The finished edit is where you take the rough cut, along with most of the notes and comments, and rebuild the program at the highest quality possible, adding in all of the little tweaks and refinements that give it storyline pacing and emotional highs and lows.  At the same time you start to take out anything that isn’t necessary and fine tune tops and tails of clips to get the running time to match your goal.

Then the editor adds the final titles, fine tunes all of the edit points, mixes the soundtrack and voice, adds visual effects and wipes/dissolves, and generally builds the program in a finished form before handing it over to the colorist and audio sweetening team to finish the beast off, prior to mastering.

When I do an online edit I kind of do the same thing, but usually handle the color grading and the sound sweetening, as well as the mastering, at the same time myself, or with one of the CLAi Post team. If I also handle the offline editing on one of my very powerful systems I’m able to take the original footage at full size and the original codec so that nothing has to be rendered out to proxy videos or downsized in other ways, then work with this throughout the process.

Taking this to the final color grading step means that finishing the work on the footage is almost always done in DaVinci Resolve.  With the latest version the video and audio editing, as well as compositing of titles and effects, in Resolve has become as good as any of the other edit, audio or effects systems, so I’ll probably do all of the editing in this software.  If you do the editing on another software then I’ll do the editing part of the project in that same software, and have to take the time to move the project across to DaVinci before grading… but more about this on the grading page.

THE EDITOR DIFFERENCE

Offline edit, online edit, finished edit (the same as online but including grading, audio sweetening and mastering) I, and CLAi Post, can provide whatever you need for editing any type of project, and do so quickly, accurately and economically… and I’m more than happy to consult on your project when it can do the most good and save you budget and time – before you start to shoot!

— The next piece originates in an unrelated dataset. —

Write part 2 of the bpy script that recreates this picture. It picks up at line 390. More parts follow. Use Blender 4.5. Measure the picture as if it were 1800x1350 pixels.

In my post studio in Santa Cruz I have five Mac Pro edit systems to play on, with every major editing software, effects software and grading software on board, as well as two audio creation and editing systems… which makes working on multiple versions of programs at once and attacking long renders no problem at all. This is key as editors rarely have as much time as they would like to play with ideas and cuts, and so speed, efficiency and accuracy are vital in working fast and keeping a project on time and budget.

With the right edit systems and software options you can be extremely flexible, and with the right experience you can make the cuts and see the story development in your mind before a key is even touched. As a musician and artist I’ve been creating stories in audio and images since I was 10 years old, and editing film and then video since I was 20 – which gives a few decades of experience to fall back on… perhaps one of the reasons why so many top film editors are 70 year old ladies!